A black hole is “a place in space where gravity pulls so much that even light can not get out. The gravity is so strong because matter has been squeezed into a tiny space.” Based on this definition, black holes break two fundamental laws of physics – Einstein’s law of general relativity and quantum mechanics.
Einstein came up with his theory of special relativity in 1905, determining that the speed of light in a vacuum was independent of the motion of all observers, because the laws of physics are the same for all non-accelerating observers. This was a new way of looking at, and offered new perceptions of, time and space. Einstein generalized special relativity and Newton’s law of universal gravity in 1916, and called it general relativity, which provided a unified description of gravity as a geometric property of space and time.
However, not all of nature follows the laws of general relativity. In the early twentieth century, scientists thought that the basic laws of physics should apply to every aspect of nature; however this was challenged when they began probing nature’s smallest scales. Scientists found that light waves, atoms, and electrons did not follow these laws. Niels Bohr and Albert Einstein began studying particles to understand physics at small scales, and discovered how peculiar it was. What arose from their studies were the laws of quantum mechanics, as named after the work of Max Planck.
Because the laws of quantum mechanics fill the gaps of physics that cannot be explained by Einstein’s theory of general relativity, it makes sense that the two theories are quite conflicting. Since the two theories are conflicting, there are discrepancies in how the two theories explain black holes. General relativity explains black holes as objects with a gravitational pull powerful enough that anything that crosses the event horizon will fall in and be forever trapped and eventually crushed, unable to escape. However, in quantum mechanics, the particles and matter that have fallen into a black hole have to be conserved somewhere.
Now that it has been established how controversial black holes are, Stephen Hawking’s statement that “there are no black holes,” should be revisited. In the 1970s, Hawking published a paper on black holes, and in it he proposed that black holes were losing mass and eventually would vanish. Black holes lose their mass by slowly radiating away light, a featureless glow called Hawking radiation. This means that whatever falls into a black hole will vanish with it, contradicting quantum mechanics, and causing issues in the scientific world.

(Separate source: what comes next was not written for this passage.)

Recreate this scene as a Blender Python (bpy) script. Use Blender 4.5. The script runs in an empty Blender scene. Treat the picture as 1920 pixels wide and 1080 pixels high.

What Hawking is now currently arguing, is that instead of an event horizon, there is something he is calling an “apparent horizon,” in which matter and energy are temporarily suspended, then released. If this were to be true, it would change how we look at black holes. The absence of event horizons would mean that there are not black holes, however only “in the sense of regimes from which light can’t escape to infinity,” as Hawking described in his most recent paper. In his paper, Hawking states “there is no such thing as black holes,” because he then goes on to describe a modification in the definition of a black hole, meaning, black holes still exist, but perhaps are slightly different than from how we originally conceived them.